-- start Available data --

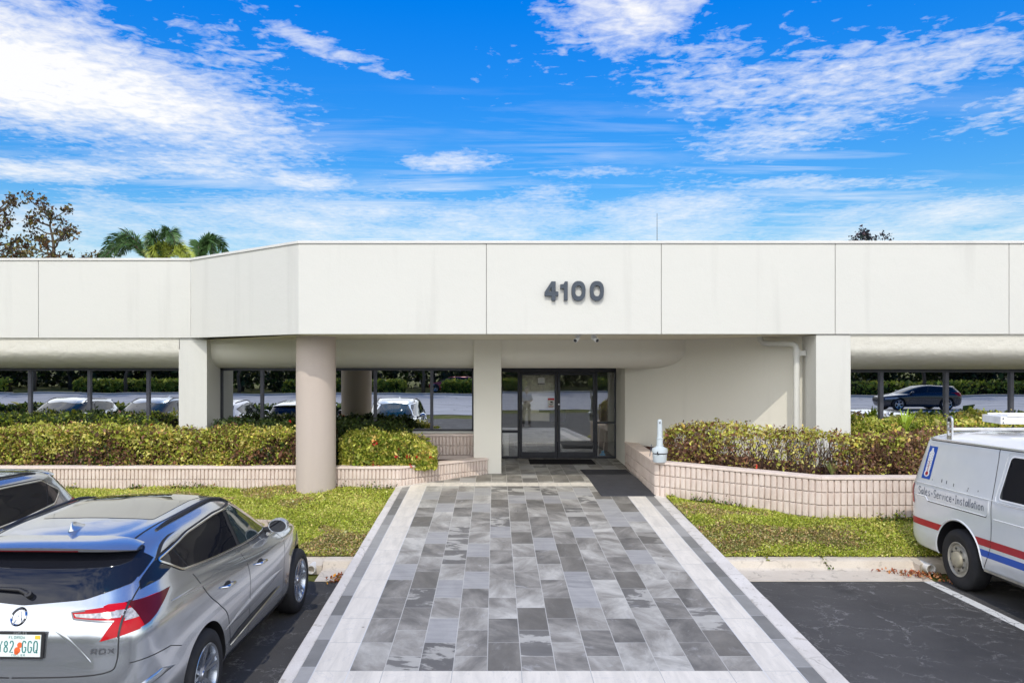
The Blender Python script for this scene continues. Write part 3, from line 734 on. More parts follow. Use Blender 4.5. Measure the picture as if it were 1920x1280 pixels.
# things standing behind the glass
tag(MB().box((dx(979.5), YD+.075, dz(789)), (dx(1041), YD+.09, dz(699))).build('display_board', M['board']), 'pale cream board covering the inside of the left door leaf', 'board')
t = wthing('broom', 'long pale broom with a blue head leaning behind the right sidelight', 'broom', (dx(1132), YD+.2, Z_FL))
MB().tube([(dx(1133), YD+.18, Z_FL+.1), (dx(1149), YD+.34, dz(703))], .014, 8).build('handle', M['wood'], t, smooth=60)
m_ = MB(); m_.prism([(dx(1126), YD+.10), (dx(1136), YD+.10), (dx(1136), YD+.17), (dx(1126), YD+.17)], Z_FL+.0, lambda x, y: Z_FL+.09)
m_.prism([(dx(1129), YD+.11), (dx(1134), YD+.11), (dx(1134), YD+.16), (dx(1129), YD+.16)], Z_FL+.09, Z_FL+.16); m_.build('brush_head', M['bluebrush'], t)
t = wthing('mop', 'thin grey mop pole leaning behind the right sidelight, left of the broom', 'mop', (dx(1122), YD+.25, Z_FL))
MB().tube([(dx(1123), YD+.2, Z_FL+.02), (dx(1130), YD+.32, dz(760))], .011, 8).build('handle', M['alu'], t, smooth=60)
MB().box((dx(1120.5), YD+.30, dz(805)), (dx(1129), YD+.36, dz(802))).build('crossbar', M['paper'], t)
m_ = MB(); m_.lathe([(.065, Z_FL), (.065, dz(810))], (dx(949), YD+.2, 0), 20); tag(m_.build('paper_roll', M['paper'], smooth=50), 'tall white roll standing behind the left sidelight', 'roll')

# downspout at the right of the entrance wall
m_ = MB(); r = .055
m_.tube([(4.98, 14.50, ZHD+.06), (4.98, 14.48, ZHD-.03), (5.02, 14.44, ZHD-.085), (5.10, 14.36, ZHD-.10), (5.32, 14.08, ZHD-.11), (5.40, 13.98, ZHD-.125), (5.435, 13.94, ZHD-.16), (5.44, 13.93, ZHD-.22), (5.44, 13.93, .9)], r, 14)
m_.lathe([(.066, ZHD-.34), (.066, ZHD-.22)], (5.44, 13.93, 0), 16); m_.box((5.49, 13.9, ZHD-.33), (5.60, 13.96, ZHD-.24))
m_.build('downspout', M['stucco'], bd, smooth=50)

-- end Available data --

Problem statement:
Exclude the pictures, and transcribe all of the material exactly.

Exercise output:
The Blender Python script for this scene continues. Write part 3, from line 734 on. More parts follow. Use Blender 4.5. Measure the picture as if it were 1920x1280 pixels.
# things standing behind the glass
tag(MB().box((dx(979.5), YD+.075, dz(789)), (dx(1041), YD+.09, dz(699))).build('display_board', M['board']), 'pale cream board covering the inside of the left door leaf', 'board')
t = wthing('broom', 'long pale broom with a blue head leaning behind the right sidelight', 'broom', (dx(1132), YD+.2, Z_FL))
MB().tube([(dx(1133), YD+.18, Z_FL+.1), (dx(1149), YD+.34, dz(703))], .014, 8).build('handle', M['wood'], t, smooth=60)
m_ = MB(); m_.prism([(dx(1126), YD+.10), (dx(1136), YD+.10), (dx(1136), YD+.17), (dx(1126), YD+.17)], Z_FL+.0, lambda x, y: Z_FL+.09)
m_.prism([(dx(1129), YD+.11), (dx(1134), YD+.11), (dx(1134), YD+.16), (dx(1129), YD+.16)], Z_FL+.09, Z_FL+.16); m_.build('brush_head', M['bluebrush'], t)
t = wthing('mop', 'thin grey mop pole leaning behind the right sidelight, left of the broom', 'mop', (dx(1122), YD+.25, Z_FL))
MB().tube([(dx(1123), YD+.2, Z_FL+.02), (dx(1130), YD+.32, dz(760))], .011, 8).build('handle', M['alu'], t, smooth=60)
MB().box((dx(1120.5), YD+.30, dz(805)), (dx(1129), YD+.36, dz(802))).build('crossbar', M['paper'], t)
m_ = MB(); m_.lathe([(.065, Z_FL), (.065, dz(810))], (dx(949), YD+.2, 0), 20); tag(m_.build('paper_roll', M['paper'], smooth=50), 'tall white roll standing behind the left sidelight', 'roll')

# downspout at the right of the entrance wall
m_ = MB(); r = .055
m_.tube([(4.98, 14.50, ZHD+.06), (4.98, 14.48, ZHD-.03), (5.02, 14.44, ZHD-.085), (5.10, 14.36, ZHD-.10), (5.32, 14.08, ZHD-.11), (5.40, 13.98, ZHD-.125), (5.435, 13.94, ZHD-.16), (5.44, 13.93, ZHD-.22), (5.44, 13.93, .9)], r, 14)
m_.lathe([(.066, ZHD-.34), (.066, ZHD-.22)], (5.44, 13.93, 0), 16); m_.box((5.49, 13.9, ZHD-.33), (5.60, 13.96, ZHD-.24))
m_.build('downspout', M['stucco'], bd, smooth=50)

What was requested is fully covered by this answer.